December 13, 2009, 11:00 pm

When I wrote this column for Newsweek a couple of weeks ago about the University of California tuition crisis, condemning California as the worst-governed state in the nation seemed like a pretty safe bet. But now I see that Arizona legislators have also embraced the strategy of cutting hundreds of millions of dollars from public universities, forcing tuition up 24 percent from last year and, according to UA President Robert Shelton, another 34 percent over the next two years.

Putting aside the essential cowardice of eschewing broadly-shared budget-balancing tax increases for equivalent tuition hikes that hurt poor and middle-class students, you’d think that state lawmakers in a budget crisis would look askance at a program that primarily benefits rich people, cost nearly $400-million over the last decade, and has been rife with illegality and self-dealing, i.e. Arizona’s notorious private school tuition tax credit program, the details of which you can read about here. Instead, a panel of lawmakers voted on Friday to expand the program while rejecting proposals to curb abuses such as private school parents forming cabals to donate dollar-for-dollar tax credits on behalf of each other’s children and refusing to give the state resources to audit the non-profit organizations that adminster the credits and pay their executives lucrative salaries to do so. This may, possibly, have something to with the fact that some of those executives are the state lawmakers who sponsored the legislation in the first place. The Arizona Republic endorsed expanding this massive boondogle in the teeth of a fiscal crisis, despite admitting that, when it was first proposed twelve years ago,

We did not anticipate the appalling — and, possibly, illegal — practice of “credit swapping,” for example. Parents today go hunting for friends and neighbors who promise to “recommend” their children to receive the benefit of their tax credit. This is definitely not what we had in mind in 1997. We did not anticipate lawmakers and even lobbyists who had direct hands in creating the tuition tax-credit legislation erecting middle-man empires off the 10-percent “administrative cost” allowance built into the law.

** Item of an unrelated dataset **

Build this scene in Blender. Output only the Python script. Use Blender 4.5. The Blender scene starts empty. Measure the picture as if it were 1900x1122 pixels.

Props for admitting past failures and all that, but shouldn’t their total failure of judgment back in ’97 give them pause now? There are several species of egregious thinking on display here, including the bizarre-yet-prevalent idea that spending money via the tax code isn’t actually spending money, and a certain weird naivete that people will forgo the opportunity to suck large amounts of money out of the public treasury simply because of the goodness of their hearts.